Where to watch, and in what state
Here the ordinary advice fails, because the version you can legally obtain is compromised by design. Seek out the British release cut, which restores more than the American one, and treat any circulating reconstruction that includes the excised material as the closest thing to Russell’s intention that exists. Watch it knowing the frame is incomplete. The absence is not a technicality; it is the last chapter of the story the film is telling, about who gets to decide what a society is allowed to look at.
More than any other film in this desk’s horror shelf, The Devils is an argument that the censor and the inquisitor are the same office under different letterheads. Russell made a film about a town that burned a man to keep itself pure, and a studio responded by burning the film to keep itself respectable. The rhyme is too perfect to be accidental, and it is the reason the picture keeps its terrible, unfinished power.
Spoilers below
The trial is the film’s centre of gravity, and Russell refuses to grant it any suspense about guilt, because there was none in Loudun. Grandier is condemned before he is charged.
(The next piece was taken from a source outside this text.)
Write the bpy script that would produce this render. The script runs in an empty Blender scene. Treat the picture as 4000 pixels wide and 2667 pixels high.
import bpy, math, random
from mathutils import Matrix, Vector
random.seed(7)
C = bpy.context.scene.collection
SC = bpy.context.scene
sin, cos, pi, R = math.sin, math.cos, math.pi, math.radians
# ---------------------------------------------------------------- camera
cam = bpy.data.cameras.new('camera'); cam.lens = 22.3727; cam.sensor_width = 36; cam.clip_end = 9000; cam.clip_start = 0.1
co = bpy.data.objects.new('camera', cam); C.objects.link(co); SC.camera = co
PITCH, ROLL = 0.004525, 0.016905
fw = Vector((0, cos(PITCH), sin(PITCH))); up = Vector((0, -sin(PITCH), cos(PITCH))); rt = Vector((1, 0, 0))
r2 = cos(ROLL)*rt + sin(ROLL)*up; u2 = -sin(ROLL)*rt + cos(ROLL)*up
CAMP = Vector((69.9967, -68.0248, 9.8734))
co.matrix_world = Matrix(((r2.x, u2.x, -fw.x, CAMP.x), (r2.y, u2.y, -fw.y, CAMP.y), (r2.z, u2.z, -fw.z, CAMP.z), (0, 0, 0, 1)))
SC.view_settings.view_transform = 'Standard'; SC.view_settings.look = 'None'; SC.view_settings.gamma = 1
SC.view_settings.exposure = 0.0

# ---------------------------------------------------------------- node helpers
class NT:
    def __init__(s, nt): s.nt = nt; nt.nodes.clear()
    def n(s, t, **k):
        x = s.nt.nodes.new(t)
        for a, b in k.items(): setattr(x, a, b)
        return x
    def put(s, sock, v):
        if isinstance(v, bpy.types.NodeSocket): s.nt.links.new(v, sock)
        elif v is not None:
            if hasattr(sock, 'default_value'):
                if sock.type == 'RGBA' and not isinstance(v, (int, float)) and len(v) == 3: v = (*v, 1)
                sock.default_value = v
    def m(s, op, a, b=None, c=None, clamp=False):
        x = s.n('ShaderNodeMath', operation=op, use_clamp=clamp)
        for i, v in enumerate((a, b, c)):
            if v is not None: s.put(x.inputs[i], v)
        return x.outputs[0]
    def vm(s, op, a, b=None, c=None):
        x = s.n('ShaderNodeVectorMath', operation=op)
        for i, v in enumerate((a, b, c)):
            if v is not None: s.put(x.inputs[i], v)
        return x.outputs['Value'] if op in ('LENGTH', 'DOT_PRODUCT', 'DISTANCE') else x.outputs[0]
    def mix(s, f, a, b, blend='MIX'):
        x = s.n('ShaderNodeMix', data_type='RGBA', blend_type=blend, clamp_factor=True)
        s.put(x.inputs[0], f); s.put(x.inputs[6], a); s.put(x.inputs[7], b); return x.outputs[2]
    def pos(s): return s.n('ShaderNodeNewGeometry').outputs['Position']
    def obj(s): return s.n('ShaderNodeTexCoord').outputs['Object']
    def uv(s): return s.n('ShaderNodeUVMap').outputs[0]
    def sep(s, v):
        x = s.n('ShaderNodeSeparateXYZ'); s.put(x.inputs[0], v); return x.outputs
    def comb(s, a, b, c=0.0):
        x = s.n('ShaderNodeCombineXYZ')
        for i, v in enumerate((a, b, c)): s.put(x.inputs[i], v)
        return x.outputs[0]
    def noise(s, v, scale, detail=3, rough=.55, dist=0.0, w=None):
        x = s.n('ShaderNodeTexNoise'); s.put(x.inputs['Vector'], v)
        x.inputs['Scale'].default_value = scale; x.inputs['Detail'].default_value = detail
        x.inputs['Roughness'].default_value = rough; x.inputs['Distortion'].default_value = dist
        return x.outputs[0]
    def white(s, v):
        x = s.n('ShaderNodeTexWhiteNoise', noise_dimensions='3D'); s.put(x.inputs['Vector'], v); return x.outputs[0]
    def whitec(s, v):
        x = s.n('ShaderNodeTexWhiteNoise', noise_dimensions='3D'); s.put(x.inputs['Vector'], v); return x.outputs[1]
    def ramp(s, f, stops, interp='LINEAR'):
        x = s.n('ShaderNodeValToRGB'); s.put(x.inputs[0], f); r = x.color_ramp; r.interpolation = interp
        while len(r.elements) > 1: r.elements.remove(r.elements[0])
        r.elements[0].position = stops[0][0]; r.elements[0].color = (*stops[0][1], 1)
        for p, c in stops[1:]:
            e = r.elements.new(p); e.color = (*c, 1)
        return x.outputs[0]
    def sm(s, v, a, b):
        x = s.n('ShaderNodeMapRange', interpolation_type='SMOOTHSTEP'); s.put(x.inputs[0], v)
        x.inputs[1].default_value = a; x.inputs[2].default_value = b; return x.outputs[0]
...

The extraordinary thing is what Reed does with a doomed man: stripped, shaved of every hair, his legs shattered by the boot, he is carried to the stake having become, in extremity, exactly the holy figure the church pretended to be defending. The film gives its most devout image to the man it is burning as a heretic.
The cruellest turn belongs to Sister Jeanne. Once Grandier is dead, the machine has no further use for her, and the exorcists and the political operators simply pack up and leave. The possession was theatre; the run has ended; the star is discarded. Russell’s final image of Jeanne, alone in the ruined convent with a charred relic of the man whose destruction she caused, is the film’s real horror — worse than the burning. She was used, believed her own performance, and is abandoned to a lifetime of understanding what she did and why nobody who directed her ever cared. The Devil never appears in The Devils. The film’s argument is that he was never needed, because Richelieu’s clerks and a repressed woman’s shame between them could manufacture hell without any supernatural assistance at all.